• [TASK BRIEF]
Each line that follows is to be retyped exactly.
+===+
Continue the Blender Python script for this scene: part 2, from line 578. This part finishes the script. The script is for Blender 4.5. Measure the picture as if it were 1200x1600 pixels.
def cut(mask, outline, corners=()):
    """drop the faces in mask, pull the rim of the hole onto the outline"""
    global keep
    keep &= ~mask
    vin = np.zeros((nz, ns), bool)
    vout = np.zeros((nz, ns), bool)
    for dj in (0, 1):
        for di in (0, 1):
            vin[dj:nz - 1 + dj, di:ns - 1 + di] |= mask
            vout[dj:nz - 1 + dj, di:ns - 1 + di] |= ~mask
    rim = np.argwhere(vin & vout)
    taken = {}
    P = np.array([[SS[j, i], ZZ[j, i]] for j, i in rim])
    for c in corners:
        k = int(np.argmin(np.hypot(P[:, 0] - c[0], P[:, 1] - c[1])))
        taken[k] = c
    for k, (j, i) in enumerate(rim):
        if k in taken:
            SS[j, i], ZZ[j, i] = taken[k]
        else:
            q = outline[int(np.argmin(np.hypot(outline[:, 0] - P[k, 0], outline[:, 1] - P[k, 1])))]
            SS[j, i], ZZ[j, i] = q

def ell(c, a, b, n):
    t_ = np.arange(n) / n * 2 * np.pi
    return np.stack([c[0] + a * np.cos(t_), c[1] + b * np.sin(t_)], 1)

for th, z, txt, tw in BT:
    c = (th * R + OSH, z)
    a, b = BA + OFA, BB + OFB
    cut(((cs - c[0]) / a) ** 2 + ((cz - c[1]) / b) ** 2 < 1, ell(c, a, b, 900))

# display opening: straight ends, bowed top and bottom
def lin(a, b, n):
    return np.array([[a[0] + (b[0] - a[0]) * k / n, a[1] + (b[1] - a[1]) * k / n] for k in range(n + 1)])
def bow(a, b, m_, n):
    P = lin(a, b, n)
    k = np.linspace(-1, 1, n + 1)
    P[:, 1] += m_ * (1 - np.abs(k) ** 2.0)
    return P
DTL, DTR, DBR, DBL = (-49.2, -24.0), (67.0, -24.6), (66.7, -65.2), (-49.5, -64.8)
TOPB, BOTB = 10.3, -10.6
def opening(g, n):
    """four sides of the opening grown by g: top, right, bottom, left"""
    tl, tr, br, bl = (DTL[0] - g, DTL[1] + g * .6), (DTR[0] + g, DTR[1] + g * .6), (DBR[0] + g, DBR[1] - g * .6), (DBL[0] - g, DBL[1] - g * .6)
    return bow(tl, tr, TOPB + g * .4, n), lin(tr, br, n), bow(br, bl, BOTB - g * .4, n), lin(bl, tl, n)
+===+
• [ANSWER TO THIS PROBLEM]
Continue the Blender Python script for this scene: part 2, from line 578. This part finishes the script. The script is for Blender 4.5. Measure the picture as if it were 1200x1600 pixels.
def cut(mask, outline, corners=()):
    """drop the faces in mask, pull the rim of the hole onto the outline"""
    global keep
    keep &= ~mask
    vin = np.zeros((nz, ns), bool)
    vout = np.zeros((nz, ns), bool)
    for dj in (0, 1):
        for di in (0, 1):
            vin[dj:nz - 1 + dj, di:ns - 1 + di] |= mask
            vout[dj:nz - 1 + dj, di:ns - 1 + di] |= ~mask
    rim = np.argwhere(vin & vout)
    taken = {}
    P = np.array([[SS[j, i], ZZ[j, i]] for j, i in rim])
    for c in corners:
        k = int(np.argmin(np.hypot(P[:, 0] - c[0], P[:, 1] - c[1])))
        taken[k] = c
    for k, (j, i) in enumerate(rim):
        if k in taken:
            SS[j, i], ZZ[j, i] = taken[k]
        else:
            q = outline[int(np.argmin(np.hypot(outline[:, 0] - P[k, 0], outline[:, 1] - P[k, 1])))]
            SS[j, i], ZZ[j, i] = q

def ell(c, a, b, n):
    t_ = np.arange(n) / n * 2 * np.pi
    return np.stack([c[0] + a * np.cos(t_), c[1] + b * np.sin(t_)], 1)

for th, z, txt, tw in BT:
    c = (th * R + OSH, z)
    a, b = BA + OFA, BB + OFB
    cut(((cs - c[0]) / a) ** 2 + ((cz - c[1]) / b) ** 2 < 1, ell(c, a, b, 900))

# display opening: straight ends, bowed top and bottom
def lin(a, b, n):
    return np.array([[a[0] + (b[0] - a[0]) * k / n, a[1] + (b[1] - a[1]) * k / n] for k in range(n + 1)])
def bow(a, b, m_, n):
    P = lin(a, b, n)
    k = np.linspace(-1, 1, n + 1)
    P[:, 1] += m_ * (1 - np.abs(k) ** 2.0)
    return P
DTL, DTR, DBR, DBL = (-49.2, -24.0), (67.0, -24.6), (66.7, -65.2), (-49.5, -64.8)
TOPB, BOTB = 10.3, -10.6
def opening(g, n):
    """four sides of the opening grown by g: top, right, bottom, left"""
    tl, tr, br, bl = (DTL[0] - g, DTL[1] + g * .6), (DTR[0] + g, DTR[1] + g * .6), (DBR[0] + g, DBR[1] - g * .6), (DBL[0] - g, DBL[1] - g * .6)
    return bow(tl, tr, TOPB + g * .4, n), lin(tr, br, n), bow(br, bl, BOTB - g * .4, n), lin(bl, tl, n)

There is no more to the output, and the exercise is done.